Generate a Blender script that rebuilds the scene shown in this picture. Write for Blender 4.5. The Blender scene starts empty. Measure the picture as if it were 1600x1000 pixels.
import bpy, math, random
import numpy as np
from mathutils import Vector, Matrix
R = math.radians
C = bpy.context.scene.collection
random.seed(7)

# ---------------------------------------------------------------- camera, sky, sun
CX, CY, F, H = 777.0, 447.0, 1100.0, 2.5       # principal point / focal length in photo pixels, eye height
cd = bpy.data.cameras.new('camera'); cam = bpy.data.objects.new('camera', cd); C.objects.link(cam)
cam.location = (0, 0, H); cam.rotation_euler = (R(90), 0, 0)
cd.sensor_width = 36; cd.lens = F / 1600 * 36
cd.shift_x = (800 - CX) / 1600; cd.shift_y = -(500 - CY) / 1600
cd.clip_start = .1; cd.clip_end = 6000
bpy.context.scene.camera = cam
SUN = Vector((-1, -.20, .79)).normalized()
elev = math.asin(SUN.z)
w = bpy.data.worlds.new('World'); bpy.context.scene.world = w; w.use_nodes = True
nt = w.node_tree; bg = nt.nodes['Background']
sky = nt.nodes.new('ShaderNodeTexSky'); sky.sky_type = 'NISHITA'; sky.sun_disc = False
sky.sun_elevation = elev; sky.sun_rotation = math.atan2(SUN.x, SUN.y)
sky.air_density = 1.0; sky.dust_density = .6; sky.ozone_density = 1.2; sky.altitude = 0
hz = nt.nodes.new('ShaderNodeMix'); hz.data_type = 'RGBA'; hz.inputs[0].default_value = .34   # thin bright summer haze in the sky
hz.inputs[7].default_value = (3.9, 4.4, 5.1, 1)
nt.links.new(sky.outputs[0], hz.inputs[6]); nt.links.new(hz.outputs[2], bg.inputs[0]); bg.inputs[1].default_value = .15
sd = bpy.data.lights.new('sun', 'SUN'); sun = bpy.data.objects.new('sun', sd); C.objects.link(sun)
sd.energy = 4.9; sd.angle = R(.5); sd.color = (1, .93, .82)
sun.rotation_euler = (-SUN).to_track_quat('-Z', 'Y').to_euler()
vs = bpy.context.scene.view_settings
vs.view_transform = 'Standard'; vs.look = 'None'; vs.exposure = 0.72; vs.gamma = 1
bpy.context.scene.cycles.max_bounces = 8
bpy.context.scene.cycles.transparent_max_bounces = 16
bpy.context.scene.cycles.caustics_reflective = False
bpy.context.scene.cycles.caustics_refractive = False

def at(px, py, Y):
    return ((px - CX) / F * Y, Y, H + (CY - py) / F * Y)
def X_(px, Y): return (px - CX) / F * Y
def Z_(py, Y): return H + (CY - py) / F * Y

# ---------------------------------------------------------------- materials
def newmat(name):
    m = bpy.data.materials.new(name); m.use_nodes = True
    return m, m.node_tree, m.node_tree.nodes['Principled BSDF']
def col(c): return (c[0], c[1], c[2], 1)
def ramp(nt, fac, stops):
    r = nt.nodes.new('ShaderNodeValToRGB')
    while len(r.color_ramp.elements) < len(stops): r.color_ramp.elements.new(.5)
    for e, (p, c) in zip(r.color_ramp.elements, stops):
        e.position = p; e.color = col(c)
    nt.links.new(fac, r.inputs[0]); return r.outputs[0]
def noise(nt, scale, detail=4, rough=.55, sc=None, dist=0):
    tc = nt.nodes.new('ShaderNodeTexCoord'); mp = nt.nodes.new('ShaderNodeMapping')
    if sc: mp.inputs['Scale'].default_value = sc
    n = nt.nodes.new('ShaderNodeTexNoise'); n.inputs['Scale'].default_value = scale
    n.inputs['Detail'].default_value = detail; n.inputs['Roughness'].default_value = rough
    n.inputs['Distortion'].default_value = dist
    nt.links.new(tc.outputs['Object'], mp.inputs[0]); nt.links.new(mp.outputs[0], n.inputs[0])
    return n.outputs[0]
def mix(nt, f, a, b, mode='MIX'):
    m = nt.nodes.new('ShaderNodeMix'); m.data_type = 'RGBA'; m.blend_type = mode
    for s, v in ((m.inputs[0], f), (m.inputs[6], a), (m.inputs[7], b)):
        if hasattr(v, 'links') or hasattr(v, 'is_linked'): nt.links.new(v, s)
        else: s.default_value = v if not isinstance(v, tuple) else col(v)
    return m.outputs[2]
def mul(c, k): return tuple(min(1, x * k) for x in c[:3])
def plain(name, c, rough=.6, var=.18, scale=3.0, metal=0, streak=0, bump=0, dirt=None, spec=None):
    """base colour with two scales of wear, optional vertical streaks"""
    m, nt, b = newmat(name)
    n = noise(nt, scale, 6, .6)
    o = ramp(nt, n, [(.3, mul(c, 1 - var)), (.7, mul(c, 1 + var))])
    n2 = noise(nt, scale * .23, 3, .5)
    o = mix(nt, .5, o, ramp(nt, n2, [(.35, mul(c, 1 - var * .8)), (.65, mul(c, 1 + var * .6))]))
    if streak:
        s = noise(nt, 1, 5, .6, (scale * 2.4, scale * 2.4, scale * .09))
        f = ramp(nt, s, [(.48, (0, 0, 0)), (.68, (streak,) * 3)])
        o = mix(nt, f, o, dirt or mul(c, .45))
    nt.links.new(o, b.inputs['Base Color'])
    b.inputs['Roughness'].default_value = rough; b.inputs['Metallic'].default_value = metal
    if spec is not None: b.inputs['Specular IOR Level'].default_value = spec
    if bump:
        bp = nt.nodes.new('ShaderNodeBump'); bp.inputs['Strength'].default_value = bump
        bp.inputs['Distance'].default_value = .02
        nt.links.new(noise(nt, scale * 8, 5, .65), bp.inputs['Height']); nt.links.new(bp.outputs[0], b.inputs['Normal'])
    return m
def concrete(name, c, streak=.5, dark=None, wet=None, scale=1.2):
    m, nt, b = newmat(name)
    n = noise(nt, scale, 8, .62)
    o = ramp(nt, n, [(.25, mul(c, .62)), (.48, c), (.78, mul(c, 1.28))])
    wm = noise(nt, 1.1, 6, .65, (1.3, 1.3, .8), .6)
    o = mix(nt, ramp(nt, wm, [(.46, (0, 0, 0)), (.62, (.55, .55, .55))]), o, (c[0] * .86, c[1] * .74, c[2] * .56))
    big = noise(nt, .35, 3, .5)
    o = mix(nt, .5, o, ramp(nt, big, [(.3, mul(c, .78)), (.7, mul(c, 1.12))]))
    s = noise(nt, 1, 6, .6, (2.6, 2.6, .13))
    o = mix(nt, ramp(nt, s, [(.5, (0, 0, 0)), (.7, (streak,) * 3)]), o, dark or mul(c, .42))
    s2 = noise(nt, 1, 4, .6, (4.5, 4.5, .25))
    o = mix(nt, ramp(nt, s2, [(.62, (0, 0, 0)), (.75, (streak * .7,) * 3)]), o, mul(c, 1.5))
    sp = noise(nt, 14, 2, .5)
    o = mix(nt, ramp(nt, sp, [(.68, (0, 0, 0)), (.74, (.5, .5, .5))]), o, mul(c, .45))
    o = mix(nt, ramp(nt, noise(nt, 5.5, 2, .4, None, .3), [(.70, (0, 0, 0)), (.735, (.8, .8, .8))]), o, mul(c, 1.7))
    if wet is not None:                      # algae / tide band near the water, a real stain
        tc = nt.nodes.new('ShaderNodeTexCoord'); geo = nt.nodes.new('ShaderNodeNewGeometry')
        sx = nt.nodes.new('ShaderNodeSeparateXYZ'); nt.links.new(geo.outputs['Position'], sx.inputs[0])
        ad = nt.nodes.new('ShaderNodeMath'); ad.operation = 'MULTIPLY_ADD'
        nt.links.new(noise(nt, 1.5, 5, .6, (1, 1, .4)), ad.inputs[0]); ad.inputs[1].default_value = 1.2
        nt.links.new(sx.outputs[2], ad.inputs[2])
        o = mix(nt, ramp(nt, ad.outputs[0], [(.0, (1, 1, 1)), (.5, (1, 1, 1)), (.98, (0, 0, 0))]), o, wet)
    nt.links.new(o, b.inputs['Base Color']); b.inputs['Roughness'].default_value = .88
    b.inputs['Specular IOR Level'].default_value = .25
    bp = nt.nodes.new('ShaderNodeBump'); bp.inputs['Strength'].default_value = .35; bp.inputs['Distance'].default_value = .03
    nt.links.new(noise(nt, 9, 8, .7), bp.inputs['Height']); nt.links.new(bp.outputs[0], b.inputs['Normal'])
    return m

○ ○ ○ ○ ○

• [Exercise] Return exactly the lines that run from the top of the listing above to the line containing "random.seed(7)", please, keeping both end lines and leaving out everything else.

• [Answer to this exercise]
Generate a Blender script that rebuilds the scene shown in this picture. Write for Blender 4.5. The Blender scene starts empty. Measure the picture as if it were 1600x1000 pixels.
import bpy, math, random
import numpy as np
from mathutils import Vector, Matrix
R = math.radians
C = bpy.context.scene.collection
random.seed(7)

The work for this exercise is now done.